Así como las plantas necesitan sus raíces para crecer, madurar y dar fruto, a los hombres y mujeres nos sucede algo parecido. Nuestras raíces no se miran, pero nos son tan indispensables como a las plantas para poder crecer adecuadamente y ser hombres prósperos y útiles a la sociedad. Si nuestras raíces no se abonan y se riegan a tiempo, no pueden arraigarse debidamente y no podemos llegar a ser esos colosos para los cuales nacimos.
Una de mis prioridades ha sido inculcarles a mis hijos y a mis nietos la importancia de la familia, por ser el nido, la cuna, la escuela doméstica donde se forman los valores y se aprenden las tradiciones. Todo lo que es importante en nuestra existencia se comienza a formar en el seno de la familia. Además, uno se siente vinculado, atraído, amado e identificado con la familia. Somos sentimentalmente parte de nuestra historia, de nuestros padres y abuelos, de nuestro origen, de nuestra raza, de nuestra religión. Somos parte de esta historia y ayudamos a construirla y engrandecerla, cuando nuestros sentimientos no están desvinculados y dirigidos hacia otro derrotero no correcto.

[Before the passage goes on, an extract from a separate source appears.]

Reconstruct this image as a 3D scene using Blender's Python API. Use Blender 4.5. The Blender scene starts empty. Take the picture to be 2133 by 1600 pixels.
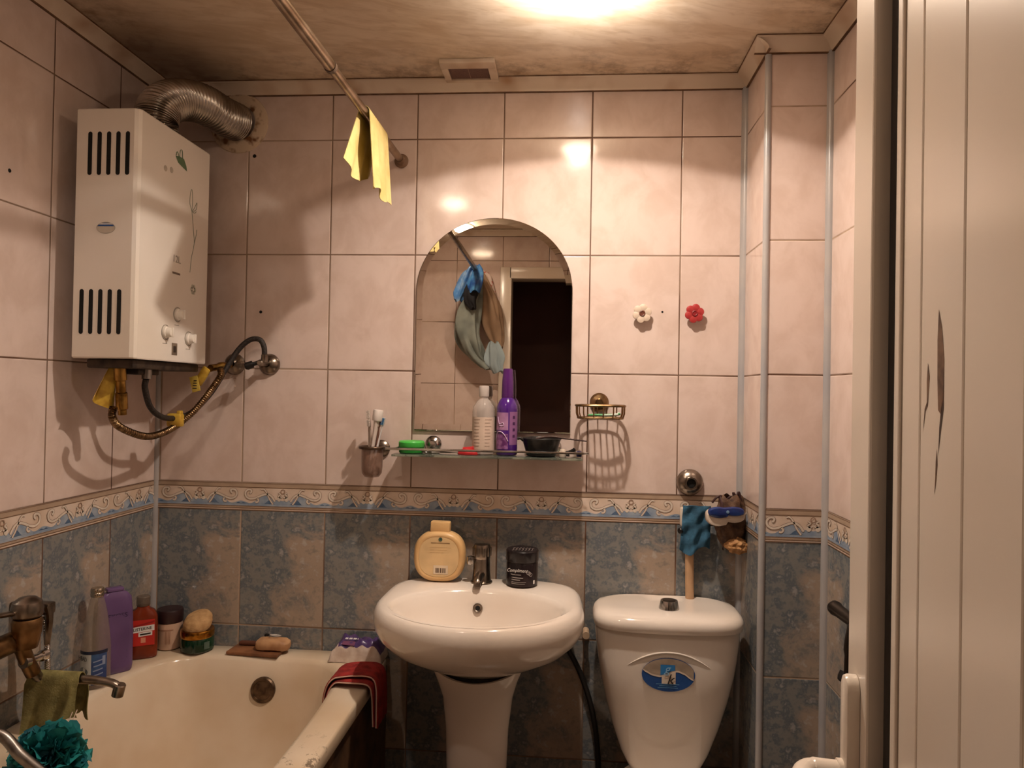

Asimismo, la comunidad cristiana es tan importante que es casi imposible crecer sin ella espiritualmente, madurar en nuestro cristianismo diario y, sobre todo, tener el calor necesario que nos da sabiduría, fortaleza y ejemplo.
Pero tanto en la familia como en la comunidad cristiana hemos de ayudar a construir sus futuros. Cada uno de nosotros con nuestro ejemplo, con nuestra calidad de vida, de servicio y de conversión debe transformar esta sociedad, cada vez más complicada y desorientada.